Green was the president, who, for a long time had leased and occupied
the rooms of the upper floor facing the Escolta, and a small room
between the lavatory and the main stairway. The defendant’s attorney in
fact should have delivered the possession of the whole building to the
plaintiff herein on June 5th, the date of the execution of the
contract, but due to certain oppositions on the part of various
tenants, the greater portion of the building was not delivered to the
said lessee until the 20th of the said month. On this last date,
however, the whole building was not delivered to the plaintiff herein
because B. A. Green, G. C. Sellner and Manila Improvement Co., Inc.,
stubbornly opposed the delivery of the rooms they were then occupying.
The lessee informed the defendant’s attorney in fact of this
difficulty, who, addressed communications to B. A. Green requiring him
to deliver the rooms which, he, Sellner and Manila Improvement Co.,
Inc., were detaining. Green remained firm in his opposition thereto on
the ground that he was the former lessee and that he had applied by
letter for a renewal of his contract of lease, which was denied him.
Considering Green’s attitude as a disturbing factor, the plaintiff
herein instituted ejectment proceedings against him in the municipal
court of the City of Manila. She likewise instituted similar actions
against ether tenants thereof. Notwithstanding all these difficulties,
the plaintiff herein, desiring perhaps not to violate the terms of her
contract of lease, continued paying the monthly rental of P4,000
corresponding to the months of June, 1930, to October, 1931, inclusive,
to the defendant’s attorney in fact. Not until the complaint against
the defendants herein was filed did she fail to pay the rent
corresponding to the months of November and December, 1931, amounting
to P8,000. The defendant herein, or rather her attorney in fact, also
instituted judicial proceedings against the plaintiff herein for the
purpose of ejecting her from the building in question and recovering
the rents due and unpaid.

The trial court rendered judgment
in favor of the plaintiff based on the ground that inasmuch as the
whole building was not delivered to her, the contract should be
rescinded.

In their brief, the appellants assign the following alleged errors, to wit:

“I.
The trial court erred in not giving the public instrument of lease,
Exhibit B, conclusive probatory value evidencing delivery of the
property in question from the date of the execution thereof.
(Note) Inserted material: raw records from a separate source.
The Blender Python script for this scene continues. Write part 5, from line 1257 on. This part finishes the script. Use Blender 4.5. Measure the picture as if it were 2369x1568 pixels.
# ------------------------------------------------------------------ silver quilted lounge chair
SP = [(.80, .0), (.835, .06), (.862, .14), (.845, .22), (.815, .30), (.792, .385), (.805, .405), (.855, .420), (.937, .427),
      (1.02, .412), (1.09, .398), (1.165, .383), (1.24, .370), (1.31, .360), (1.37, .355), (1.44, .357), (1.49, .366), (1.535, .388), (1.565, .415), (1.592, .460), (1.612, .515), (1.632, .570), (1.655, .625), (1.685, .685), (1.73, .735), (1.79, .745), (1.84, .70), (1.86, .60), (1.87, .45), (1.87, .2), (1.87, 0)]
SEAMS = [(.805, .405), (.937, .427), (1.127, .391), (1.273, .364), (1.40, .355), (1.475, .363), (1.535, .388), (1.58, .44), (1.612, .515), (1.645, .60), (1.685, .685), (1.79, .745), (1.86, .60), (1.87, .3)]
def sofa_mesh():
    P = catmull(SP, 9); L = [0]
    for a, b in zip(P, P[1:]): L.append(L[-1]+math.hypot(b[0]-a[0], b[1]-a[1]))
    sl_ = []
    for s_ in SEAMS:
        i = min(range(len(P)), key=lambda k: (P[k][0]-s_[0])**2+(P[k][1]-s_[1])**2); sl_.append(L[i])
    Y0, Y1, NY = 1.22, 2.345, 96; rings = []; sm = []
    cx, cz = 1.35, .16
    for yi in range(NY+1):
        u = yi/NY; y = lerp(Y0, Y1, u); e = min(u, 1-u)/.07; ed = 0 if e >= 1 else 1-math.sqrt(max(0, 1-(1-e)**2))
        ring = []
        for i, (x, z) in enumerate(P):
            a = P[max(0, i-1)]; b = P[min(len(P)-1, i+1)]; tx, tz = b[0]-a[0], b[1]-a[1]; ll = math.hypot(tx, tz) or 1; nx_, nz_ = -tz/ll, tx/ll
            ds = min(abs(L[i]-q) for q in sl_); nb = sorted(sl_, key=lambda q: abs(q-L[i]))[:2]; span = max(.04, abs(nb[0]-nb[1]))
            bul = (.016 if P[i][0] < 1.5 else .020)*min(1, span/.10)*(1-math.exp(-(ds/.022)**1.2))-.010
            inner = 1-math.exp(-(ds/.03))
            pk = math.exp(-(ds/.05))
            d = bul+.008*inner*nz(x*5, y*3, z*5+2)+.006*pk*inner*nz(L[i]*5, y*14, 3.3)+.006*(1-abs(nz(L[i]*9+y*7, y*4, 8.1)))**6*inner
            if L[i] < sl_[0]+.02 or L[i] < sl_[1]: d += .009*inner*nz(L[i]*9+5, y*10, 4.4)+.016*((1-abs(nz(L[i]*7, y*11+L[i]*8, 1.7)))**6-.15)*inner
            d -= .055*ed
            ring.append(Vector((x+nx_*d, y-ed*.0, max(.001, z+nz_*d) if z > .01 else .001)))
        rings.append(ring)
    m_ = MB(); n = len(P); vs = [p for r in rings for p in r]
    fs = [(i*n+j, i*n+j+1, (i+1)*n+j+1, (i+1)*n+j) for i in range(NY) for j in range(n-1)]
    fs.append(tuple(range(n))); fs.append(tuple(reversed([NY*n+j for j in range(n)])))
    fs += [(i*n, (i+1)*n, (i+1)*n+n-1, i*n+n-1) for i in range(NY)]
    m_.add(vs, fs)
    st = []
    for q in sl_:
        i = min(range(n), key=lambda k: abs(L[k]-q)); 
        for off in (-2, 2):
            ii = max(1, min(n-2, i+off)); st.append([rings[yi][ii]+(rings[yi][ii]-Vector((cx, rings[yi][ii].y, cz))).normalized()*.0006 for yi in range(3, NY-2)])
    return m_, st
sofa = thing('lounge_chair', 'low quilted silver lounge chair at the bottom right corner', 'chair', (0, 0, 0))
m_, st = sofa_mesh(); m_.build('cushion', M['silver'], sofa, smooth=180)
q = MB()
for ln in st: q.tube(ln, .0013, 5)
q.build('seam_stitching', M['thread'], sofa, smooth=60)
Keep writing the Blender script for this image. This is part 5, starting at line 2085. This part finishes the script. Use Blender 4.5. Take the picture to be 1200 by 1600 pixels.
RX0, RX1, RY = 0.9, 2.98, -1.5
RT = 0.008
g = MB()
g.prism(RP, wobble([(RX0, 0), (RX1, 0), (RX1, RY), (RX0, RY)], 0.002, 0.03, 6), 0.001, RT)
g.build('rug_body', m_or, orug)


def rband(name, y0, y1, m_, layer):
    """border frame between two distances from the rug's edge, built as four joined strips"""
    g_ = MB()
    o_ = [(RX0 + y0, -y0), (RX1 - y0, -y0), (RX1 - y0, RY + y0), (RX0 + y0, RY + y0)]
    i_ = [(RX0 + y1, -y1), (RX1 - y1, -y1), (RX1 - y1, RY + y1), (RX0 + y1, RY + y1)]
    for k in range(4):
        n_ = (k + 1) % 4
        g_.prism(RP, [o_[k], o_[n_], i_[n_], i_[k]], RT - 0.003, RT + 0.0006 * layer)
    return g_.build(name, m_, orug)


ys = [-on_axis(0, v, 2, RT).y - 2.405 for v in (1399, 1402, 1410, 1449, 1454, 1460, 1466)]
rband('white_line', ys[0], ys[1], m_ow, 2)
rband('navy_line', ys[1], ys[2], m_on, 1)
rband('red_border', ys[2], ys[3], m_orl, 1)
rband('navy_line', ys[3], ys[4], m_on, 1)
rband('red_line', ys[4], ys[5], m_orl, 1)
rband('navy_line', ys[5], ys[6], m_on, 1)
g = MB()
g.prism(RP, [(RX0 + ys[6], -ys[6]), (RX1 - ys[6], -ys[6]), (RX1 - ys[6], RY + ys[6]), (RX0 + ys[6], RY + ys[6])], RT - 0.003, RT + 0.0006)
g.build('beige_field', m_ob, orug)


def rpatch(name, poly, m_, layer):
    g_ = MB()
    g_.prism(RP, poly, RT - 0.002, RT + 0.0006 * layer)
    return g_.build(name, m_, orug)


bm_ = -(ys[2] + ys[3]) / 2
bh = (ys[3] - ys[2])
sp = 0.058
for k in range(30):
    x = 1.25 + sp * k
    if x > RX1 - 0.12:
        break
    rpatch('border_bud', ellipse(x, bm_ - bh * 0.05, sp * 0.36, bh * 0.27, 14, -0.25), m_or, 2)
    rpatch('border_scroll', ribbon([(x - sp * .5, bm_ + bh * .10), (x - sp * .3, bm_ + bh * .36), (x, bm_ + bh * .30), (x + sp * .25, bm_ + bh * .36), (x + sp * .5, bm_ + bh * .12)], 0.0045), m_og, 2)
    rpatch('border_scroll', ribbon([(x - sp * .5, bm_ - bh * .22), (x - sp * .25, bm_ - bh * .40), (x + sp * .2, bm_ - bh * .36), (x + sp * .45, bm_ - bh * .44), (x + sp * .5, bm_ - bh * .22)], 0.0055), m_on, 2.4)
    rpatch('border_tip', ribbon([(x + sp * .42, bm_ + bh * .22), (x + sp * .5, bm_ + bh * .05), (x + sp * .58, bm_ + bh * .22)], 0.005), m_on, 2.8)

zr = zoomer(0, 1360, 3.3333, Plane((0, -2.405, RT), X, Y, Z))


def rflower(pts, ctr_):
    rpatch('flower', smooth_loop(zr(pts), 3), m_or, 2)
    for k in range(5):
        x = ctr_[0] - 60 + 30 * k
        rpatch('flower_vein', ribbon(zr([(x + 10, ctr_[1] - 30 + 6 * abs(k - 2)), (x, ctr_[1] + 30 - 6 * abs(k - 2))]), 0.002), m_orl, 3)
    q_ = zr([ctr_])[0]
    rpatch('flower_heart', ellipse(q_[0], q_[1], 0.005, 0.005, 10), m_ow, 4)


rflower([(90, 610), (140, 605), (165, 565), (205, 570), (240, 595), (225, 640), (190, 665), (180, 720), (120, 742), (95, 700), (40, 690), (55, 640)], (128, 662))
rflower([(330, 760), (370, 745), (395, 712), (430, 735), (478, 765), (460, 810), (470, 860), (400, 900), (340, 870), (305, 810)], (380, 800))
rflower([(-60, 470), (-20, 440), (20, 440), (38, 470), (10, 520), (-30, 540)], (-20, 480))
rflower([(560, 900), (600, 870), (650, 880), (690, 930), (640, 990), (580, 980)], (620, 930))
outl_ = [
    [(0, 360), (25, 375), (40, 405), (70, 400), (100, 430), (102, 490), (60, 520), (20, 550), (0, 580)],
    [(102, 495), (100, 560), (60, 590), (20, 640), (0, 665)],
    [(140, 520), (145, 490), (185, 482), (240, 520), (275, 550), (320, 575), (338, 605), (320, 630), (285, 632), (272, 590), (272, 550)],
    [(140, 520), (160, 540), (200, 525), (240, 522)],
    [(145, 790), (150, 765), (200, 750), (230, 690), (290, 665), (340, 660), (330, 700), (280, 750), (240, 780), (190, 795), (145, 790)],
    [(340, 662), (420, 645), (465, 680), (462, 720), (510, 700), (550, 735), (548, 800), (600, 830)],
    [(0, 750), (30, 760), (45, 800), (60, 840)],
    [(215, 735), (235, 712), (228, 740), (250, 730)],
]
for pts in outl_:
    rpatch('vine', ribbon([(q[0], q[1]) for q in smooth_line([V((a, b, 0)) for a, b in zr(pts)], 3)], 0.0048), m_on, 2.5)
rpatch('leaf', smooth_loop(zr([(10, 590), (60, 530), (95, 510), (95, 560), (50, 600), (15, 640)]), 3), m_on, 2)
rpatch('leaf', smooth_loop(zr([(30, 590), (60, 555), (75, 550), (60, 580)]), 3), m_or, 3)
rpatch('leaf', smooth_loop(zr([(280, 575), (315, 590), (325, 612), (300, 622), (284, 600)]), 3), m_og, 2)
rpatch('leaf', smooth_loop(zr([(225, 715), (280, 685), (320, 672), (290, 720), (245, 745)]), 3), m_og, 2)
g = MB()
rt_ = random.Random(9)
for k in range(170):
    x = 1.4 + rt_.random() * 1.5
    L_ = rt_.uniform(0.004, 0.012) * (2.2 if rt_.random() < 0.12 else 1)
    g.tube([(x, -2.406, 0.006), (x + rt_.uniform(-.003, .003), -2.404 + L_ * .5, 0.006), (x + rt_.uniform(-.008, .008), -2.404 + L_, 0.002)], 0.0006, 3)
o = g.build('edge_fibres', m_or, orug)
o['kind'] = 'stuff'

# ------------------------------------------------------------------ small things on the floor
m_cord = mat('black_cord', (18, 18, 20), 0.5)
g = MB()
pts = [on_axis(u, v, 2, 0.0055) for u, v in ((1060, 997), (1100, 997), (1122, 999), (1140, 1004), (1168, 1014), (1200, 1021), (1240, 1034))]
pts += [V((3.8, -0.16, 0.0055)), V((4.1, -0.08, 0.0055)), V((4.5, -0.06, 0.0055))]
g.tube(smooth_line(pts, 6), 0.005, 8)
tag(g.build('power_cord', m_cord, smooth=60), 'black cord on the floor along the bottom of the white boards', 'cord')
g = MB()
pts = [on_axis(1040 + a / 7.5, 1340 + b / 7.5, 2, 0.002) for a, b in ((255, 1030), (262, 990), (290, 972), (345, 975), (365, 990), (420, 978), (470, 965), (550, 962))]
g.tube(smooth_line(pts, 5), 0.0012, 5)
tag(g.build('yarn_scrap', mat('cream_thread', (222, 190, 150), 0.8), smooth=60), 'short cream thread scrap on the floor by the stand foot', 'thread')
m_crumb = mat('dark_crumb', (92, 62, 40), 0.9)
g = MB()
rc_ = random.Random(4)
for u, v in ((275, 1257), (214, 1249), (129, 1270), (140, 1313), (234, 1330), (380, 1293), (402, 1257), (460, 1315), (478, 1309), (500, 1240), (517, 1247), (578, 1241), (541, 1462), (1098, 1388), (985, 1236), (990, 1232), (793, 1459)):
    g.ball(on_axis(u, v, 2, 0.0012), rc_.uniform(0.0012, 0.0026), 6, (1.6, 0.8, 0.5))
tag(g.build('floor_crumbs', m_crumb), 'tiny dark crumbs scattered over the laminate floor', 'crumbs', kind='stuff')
“II. The trial court erred in holding that the lessors did not deliver
the possession of the property, which is the subject matter of the
lease, to the lessee.

“III. The trial court erred in
holding that the plaintiff is not estopped from asking the rescission
of her contract of lease with the defendants.

“IV. The trial court erred in declaring the contract of lease, Exhibit B, rescinded.

“V. The trial court erred in denying the defendants’ motion for a new
trial and in not dismissing the instant complaint, with the costs
against the plaintiff.”

We are of the
opinion that the resolution of the present case depends particularly
upon whether or not the whole building under lease was delivered to the
lessee in order that she might have the full enjoyment thereof to which
she was entitled. The records show that the greater portion of the
building in question was delivered to and received by the lessee not
later than June 20, 1930, but that the rooms or offices occupied by B.
A. Green, G. C. Sellner and Manila Improvement Co., Inc., have never
been placed in the possession of the said lessee. If this is true, it
is evident that the plaintiff herein has the right to the remedy of
rescission prayed for in her complaint in accordance with the express
provisions of article 1556 of the Civil Code which grants to the
lessee, among other things, the right to rescind the contract of lease
when he is not placed in the material possession of the property which
is the subject matter of the lease. The appellants, however, contend
that the execution of the contract is equivalent to delivery of the
possession thereof. This would be true if the records did not show that
in reality the lessee did not obtain the material possession of the
whole building. It should be noted that the Civil Code does not provide
that the execution of the deed is a conclusive presumption of the
delivery of possession, but confines itself to providing that the
execution thereof shall be equivalent to delivery, which means that the
disputable presumption established therein can be rebutted by means of
clear and convincing evidence, as in the case under consideration.

The other point raised by the assignments of error is that referring to
the alleged estoppel attributed to the lessee herein. It is contended
that she cannot consistently question the fact of the consummation of
the contract of lease nor ask for the rescission thereof on the ground
that, even granting that she had not been placed in the material
possession of the whole building in question, she had been paying the
stipulated rent until November 1, 1931. Without indulging in a lengthy
discussion of the merits of such contention, we are of the opinion that
such acts do not constitute the defense invoked. A preponderance of the
evidence shows that if the lessee continued paying the rent as she in
fact did, it was only for the sole purpose of not violating any of the
terms of the contract affecting her. However, her acts cannot, in
justice, be construed as a waiver of her right to ask for the
rescission of the contract on the grounds hereinbefore stated.

Wherefore, all the important questions raised in the present appeal are
deemed definitely settled, and finding that the judgment appealed from
is in accordance with the law and the findings of the court, it is
hereby affirmed, with the costs against the appellants. So ordered.

Malcolm, Villa-Real, Abad Santos, and Hull, JJ., concur.